### Exercise task
Copy each line where the word "picture" occurs.

--- Begin Given records ---

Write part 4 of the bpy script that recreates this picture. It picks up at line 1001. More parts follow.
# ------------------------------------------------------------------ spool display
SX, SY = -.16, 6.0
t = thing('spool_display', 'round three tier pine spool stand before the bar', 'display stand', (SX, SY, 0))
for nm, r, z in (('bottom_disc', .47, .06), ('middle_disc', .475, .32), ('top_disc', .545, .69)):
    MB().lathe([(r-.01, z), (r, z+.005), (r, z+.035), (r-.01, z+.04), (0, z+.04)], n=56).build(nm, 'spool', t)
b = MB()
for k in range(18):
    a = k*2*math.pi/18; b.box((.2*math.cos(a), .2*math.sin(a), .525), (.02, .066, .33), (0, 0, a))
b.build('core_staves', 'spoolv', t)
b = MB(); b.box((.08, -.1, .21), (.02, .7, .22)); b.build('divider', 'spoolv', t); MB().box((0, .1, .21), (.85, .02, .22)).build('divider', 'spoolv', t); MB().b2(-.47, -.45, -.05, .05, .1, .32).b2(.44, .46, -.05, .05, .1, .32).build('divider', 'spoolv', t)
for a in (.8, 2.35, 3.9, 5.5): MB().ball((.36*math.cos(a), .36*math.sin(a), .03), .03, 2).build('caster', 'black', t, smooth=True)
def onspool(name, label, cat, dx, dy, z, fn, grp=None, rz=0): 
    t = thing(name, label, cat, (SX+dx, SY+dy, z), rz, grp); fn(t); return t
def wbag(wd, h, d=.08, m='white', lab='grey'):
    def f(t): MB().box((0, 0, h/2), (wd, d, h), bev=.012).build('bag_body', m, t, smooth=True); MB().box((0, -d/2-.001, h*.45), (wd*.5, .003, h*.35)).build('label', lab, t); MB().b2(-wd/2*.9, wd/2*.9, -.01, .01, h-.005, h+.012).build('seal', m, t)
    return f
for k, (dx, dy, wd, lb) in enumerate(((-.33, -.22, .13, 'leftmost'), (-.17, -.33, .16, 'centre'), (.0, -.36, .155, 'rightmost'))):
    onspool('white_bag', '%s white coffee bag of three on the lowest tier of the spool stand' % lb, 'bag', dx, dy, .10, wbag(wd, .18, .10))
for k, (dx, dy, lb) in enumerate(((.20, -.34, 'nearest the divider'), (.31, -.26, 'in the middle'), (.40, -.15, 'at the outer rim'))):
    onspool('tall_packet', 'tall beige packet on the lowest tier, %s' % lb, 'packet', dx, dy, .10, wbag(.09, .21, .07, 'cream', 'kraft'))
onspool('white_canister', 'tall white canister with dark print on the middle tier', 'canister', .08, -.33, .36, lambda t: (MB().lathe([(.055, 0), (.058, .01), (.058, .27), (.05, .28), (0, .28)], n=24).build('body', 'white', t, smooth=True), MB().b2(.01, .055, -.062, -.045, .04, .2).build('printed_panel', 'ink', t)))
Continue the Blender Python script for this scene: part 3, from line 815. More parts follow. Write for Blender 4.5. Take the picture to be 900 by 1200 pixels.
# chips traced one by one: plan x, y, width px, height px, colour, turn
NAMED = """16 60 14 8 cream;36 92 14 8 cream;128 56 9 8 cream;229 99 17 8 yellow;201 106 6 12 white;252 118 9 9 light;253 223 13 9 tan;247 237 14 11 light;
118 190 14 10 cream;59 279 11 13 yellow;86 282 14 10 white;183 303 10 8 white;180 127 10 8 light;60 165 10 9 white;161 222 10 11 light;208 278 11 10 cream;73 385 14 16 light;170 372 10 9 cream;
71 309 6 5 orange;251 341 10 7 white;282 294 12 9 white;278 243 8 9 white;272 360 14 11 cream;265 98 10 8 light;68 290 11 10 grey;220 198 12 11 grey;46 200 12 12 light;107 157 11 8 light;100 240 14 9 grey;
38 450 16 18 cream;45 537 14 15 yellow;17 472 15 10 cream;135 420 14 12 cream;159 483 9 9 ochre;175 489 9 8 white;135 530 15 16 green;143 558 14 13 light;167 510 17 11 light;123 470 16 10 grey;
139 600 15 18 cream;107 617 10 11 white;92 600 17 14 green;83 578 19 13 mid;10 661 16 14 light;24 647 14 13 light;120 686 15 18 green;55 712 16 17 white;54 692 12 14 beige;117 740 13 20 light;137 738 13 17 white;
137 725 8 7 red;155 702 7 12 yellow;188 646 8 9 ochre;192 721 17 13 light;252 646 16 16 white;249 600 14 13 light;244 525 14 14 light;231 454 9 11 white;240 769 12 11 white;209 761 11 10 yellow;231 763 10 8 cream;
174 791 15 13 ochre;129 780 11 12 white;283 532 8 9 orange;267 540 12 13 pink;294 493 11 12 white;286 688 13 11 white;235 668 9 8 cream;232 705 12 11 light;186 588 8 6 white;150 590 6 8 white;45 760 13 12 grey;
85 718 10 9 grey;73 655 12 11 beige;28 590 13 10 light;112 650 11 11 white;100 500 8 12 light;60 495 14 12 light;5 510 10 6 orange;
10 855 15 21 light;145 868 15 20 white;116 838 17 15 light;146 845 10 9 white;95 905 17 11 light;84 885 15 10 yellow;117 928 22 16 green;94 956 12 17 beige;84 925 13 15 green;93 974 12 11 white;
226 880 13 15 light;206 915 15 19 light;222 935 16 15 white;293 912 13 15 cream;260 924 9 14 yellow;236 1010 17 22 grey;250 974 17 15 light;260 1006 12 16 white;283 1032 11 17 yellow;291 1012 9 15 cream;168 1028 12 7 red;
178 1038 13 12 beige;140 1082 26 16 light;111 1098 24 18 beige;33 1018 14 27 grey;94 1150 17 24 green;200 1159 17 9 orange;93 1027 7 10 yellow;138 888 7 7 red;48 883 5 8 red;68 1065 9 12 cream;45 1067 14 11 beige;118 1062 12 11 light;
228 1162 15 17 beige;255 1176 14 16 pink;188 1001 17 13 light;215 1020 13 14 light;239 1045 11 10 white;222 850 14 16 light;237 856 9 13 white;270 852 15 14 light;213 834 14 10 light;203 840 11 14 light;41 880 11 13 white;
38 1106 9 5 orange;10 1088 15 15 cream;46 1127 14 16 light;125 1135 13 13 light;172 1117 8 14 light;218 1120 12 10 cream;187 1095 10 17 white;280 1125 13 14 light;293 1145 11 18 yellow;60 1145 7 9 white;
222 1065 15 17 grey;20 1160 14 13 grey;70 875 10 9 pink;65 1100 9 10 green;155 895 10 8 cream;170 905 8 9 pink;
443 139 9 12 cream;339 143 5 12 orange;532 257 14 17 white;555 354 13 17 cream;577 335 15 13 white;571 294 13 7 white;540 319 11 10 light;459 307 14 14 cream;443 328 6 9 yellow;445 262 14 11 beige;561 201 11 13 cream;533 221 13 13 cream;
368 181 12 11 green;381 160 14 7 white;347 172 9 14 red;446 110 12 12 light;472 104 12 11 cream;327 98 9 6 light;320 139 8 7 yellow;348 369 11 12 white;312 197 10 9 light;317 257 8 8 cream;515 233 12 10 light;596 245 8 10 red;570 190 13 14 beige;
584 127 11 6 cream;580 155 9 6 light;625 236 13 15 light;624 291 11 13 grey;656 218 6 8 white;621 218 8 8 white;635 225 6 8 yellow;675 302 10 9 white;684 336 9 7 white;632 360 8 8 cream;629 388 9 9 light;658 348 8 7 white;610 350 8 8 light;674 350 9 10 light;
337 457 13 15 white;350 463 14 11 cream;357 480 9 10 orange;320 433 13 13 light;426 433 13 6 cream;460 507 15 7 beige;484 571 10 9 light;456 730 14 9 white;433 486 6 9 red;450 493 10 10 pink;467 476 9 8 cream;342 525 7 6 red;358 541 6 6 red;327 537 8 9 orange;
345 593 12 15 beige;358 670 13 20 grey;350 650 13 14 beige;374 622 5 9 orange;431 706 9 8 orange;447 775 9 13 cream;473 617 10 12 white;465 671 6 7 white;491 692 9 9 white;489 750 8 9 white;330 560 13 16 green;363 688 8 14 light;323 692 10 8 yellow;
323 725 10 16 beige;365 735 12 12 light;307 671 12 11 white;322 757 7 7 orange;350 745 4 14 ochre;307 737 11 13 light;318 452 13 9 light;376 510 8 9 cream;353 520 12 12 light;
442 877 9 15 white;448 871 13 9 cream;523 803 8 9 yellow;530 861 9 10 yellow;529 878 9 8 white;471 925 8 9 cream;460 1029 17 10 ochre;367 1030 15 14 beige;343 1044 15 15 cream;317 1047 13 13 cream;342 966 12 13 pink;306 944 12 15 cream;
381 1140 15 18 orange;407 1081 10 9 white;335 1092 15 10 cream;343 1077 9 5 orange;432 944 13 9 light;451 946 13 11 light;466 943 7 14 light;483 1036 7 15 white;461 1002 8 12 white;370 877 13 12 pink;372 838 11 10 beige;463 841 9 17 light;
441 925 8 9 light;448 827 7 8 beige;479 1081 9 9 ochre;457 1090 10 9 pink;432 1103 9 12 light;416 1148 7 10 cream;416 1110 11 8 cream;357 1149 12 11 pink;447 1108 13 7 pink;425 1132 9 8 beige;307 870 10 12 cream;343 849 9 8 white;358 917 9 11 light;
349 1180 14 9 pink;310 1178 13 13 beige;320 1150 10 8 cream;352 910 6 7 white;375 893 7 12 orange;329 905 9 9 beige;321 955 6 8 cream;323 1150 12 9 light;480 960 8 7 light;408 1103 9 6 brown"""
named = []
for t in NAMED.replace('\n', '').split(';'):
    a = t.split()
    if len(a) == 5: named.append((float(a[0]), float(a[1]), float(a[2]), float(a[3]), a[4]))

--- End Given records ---

### Reply to the task
Write part 4 of the bpy script that recreates this picture. It picks up at line 1001. More parts follow.
Continue the Blender Python script for this scene: part 3, from line 815. More parts follow. Write for Blender 4.5. Take the picture to be 900 by 1200 pixels.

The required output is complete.